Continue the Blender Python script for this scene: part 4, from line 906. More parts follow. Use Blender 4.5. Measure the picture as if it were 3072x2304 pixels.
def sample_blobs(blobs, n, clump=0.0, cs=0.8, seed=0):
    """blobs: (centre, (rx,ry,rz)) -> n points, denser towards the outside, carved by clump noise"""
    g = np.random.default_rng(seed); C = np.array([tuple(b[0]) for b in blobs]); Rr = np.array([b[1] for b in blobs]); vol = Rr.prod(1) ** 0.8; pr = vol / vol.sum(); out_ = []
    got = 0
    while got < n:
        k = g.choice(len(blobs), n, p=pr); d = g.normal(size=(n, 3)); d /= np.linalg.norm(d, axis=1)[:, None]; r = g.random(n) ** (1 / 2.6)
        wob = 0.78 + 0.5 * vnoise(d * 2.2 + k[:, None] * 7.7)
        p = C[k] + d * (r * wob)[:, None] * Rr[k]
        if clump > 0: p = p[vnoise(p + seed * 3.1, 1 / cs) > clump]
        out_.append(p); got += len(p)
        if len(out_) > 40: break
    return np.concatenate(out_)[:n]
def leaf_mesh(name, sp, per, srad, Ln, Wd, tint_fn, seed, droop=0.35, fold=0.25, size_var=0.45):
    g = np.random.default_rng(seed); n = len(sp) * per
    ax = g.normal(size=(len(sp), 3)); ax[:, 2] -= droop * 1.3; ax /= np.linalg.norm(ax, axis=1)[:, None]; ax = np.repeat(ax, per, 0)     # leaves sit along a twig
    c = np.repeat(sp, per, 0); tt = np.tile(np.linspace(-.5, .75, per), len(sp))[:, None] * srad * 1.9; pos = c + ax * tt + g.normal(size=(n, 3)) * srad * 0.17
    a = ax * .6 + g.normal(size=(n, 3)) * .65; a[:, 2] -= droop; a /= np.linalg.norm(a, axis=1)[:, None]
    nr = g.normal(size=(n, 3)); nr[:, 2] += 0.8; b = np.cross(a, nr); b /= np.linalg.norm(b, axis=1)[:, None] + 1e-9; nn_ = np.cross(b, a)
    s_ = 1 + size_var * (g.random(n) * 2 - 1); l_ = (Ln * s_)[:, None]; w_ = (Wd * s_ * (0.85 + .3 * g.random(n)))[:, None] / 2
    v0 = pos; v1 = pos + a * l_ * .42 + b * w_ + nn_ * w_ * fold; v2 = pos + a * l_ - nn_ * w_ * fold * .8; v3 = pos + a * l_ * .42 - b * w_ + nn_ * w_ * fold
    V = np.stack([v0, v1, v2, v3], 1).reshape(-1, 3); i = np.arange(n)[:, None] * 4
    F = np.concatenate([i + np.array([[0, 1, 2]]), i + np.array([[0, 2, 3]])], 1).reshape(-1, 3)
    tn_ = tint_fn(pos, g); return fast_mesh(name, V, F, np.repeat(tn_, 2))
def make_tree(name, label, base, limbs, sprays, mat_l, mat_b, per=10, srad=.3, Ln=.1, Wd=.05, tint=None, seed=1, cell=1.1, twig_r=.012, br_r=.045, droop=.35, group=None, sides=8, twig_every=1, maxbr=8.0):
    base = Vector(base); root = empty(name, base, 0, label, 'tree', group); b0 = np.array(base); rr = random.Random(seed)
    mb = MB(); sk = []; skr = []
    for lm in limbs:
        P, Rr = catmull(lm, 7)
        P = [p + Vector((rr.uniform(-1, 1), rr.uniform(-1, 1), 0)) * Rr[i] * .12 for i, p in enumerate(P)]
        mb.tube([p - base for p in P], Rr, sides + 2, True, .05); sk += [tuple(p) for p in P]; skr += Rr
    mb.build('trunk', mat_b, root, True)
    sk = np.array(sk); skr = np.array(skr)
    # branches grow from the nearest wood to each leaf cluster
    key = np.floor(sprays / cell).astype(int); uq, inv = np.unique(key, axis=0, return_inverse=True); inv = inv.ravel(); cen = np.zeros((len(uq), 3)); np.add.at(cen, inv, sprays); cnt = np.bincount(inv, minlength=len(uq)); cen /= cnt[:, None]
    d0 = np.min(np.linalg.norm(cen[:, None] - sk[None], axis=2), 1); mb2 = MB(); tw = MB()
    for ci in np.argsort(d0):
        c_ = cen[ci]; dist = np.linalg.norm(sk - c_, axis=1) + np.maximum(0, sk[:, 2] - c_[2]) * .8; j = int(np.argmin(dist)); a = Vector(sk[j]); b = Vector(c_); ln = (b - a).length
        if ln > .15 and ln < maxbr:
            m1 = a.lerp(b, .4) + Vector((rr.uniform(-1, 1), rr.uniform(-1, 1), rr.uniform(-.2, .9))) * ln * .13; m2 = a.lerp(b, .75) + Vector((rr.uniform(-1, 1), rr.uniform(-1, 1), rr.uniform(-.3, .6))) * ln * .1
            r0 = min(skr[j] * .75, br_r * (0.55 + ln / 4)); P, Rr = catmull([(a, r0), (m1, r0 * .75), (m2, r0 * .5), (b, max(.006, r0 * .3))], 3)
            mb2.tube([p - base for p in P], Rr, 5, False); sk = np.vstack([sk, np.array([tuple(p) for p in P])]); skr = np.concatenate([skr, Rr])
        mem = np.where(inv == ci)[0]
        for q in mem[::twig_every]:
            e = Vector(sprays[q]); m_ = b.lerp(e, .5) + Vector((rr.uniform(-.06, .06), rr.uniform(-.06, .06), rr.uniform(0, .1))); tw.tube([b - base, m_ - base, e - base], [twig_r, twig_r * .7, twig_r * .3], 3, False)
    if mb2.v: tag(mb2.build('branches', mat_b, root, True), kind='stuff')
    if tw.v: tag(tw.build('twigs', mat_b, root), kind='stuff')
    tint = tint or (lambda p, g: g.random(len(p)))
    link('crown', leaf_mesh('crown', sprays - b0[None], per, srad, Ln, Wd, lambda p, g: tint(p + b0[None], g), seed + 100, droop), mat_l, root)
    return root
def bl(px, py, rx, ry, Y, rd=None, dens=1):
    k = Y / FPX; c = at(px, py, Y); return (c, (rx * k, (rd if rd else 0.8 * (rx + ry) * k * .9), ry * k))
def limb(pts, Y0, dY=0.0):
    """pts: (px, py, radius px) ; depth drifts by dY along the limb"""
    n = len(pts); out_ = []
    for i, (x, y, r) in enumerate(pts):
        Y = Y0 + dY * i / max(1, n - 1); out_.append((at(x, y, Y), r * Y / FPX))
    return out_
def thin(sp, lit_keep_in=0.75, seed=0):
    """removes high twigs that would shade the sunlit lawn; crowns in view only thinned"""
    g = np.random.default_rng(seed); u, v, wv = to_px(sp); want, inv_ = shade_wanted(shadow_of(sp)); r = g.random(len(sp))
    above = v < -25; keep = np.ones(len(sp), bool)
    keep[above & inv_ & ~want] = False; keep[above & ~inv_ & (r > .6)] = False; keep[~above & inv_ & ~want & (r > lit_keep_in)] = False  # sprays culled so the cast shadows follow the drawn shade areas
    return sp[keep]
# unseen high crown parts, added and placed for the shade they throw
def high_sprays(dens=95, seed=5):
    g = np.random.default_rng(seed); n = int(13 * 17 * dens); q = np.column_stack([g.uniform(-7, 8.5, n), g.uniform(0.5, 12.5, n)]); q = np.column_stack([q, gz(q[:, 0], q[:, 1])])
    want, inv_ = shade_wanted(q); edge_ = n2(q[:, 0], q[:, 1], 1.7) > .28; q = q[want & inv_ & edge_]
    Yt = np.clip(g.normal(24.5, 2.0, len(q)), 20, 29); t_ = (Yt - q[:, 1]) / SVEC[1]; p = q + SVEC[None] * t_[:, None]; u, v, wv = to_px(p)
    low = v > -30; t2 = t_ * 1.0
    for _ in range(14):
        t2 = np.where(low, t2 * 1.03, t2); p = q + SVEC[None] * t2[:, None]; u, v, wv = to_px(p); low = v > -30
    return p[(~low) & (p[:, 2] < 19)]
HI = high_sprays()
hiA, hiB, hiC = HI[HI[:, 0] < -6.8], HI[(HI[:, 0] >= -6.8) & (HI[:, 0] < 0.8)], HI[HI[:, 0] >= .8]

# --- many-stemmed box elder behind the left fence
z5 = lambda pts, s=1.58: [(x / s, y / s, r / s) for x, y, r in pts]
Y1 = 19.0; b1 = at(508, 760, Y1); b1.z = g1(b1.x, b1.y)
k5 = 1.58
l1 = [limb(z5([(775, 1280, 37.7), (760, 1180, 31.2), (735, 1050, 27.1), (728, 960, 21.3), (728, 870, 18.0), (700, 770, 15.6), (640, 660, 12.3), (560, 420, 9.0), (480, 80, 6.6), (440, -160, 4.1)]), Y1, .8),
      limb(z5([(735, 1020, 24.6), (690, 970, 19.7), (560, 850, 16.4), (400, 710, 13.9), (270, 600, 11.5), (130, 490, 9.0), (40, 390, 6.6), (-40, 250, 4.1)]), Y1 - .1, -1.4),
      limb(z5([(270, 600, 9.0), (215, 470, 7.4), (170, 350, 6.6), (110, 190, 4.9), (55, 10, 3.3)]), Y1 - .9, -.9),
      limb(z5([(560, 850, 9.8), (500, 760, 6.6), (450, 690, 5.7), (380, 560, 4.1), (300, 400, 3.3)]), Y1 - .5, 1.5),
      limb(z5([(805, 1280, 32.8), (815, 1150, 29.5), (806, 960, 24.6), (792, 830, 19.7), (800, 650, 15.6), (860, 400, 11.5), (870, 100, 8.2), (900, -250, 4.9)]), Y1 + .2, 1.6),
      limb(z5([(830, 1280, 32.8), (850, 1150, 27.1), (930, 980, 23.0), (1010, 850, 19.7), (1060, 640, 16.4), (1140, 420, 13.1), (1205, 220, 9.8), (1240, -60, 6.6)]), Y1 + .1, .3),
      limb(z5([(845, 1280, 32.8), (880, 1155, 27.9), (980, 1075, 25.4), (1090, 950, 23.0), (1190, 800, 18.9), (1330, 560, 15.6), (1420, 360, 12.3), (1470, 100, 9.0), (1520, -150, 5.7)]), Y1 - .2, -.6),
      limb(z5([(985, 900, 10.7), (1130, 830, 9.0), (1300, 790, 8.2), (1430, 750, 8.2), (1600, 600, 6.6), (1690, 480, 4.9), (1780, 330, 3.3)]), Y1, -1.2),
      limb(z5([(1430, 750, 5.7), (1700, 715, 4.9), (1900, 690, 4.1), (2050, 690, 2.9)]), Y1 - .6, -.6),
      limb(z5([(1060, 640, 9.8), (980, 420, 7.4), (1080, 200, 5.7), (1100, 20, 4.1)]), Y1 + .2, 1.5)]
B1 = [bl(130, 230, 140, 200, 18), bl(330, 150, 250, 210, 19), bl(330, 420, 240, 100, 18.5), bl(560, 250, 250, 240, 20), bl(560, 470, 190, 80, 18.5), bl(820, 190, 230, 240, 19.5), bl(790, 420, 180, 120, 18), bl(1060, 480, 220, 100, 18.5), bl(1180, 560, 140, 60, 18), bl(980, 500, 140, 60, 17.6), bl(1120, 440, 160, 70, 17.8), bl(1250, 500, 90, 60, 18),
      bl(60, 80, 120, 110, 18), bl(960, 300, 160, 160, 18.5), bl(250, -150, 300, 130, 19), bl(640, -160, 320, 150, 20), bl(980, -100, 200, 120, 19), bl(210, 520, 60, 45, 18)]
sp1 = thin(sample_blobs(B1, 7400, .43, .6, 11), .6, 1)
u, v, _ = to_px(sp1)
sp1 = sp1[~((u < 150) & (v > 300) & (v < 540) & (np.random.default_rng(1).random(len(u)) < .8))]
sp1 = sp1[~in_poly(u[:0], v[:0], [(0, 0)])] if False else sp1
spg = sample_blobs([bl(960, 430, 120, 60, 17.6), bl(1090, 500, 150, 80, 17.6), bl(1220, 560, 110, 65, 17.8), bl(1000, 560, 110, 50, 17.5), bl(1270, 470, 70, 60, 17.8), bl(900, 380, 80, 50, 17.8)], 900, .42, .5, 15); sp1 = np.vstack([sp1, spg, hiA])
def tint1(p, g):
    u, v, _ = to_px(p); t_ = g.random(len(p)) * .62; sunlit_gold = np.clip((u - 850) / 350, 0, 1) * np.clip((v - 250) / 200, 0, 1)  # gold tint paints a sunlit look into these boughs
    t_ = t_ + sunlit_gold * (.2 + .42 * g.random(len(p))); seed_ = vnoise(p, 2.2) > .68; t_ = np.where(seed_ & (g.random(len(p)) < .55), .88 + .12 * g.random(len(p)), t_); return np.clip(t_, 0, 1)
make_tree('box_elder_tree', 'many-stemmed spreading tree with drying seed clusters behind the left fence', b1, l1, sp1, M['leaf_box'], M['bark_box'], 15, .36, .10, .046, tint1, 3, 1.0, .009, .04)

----

YOUR GOAL: Using the listing, copy every line where the word "from" shows up.

WRITTEN REPLY:
Continue the Blender Python script for this scene: part 4, from line 906. More parts follow. Use Blender 4.5. Measure the picture as if it were 3072x2304 pixels.
    # branches grow from the nearest wood to each leaf cluster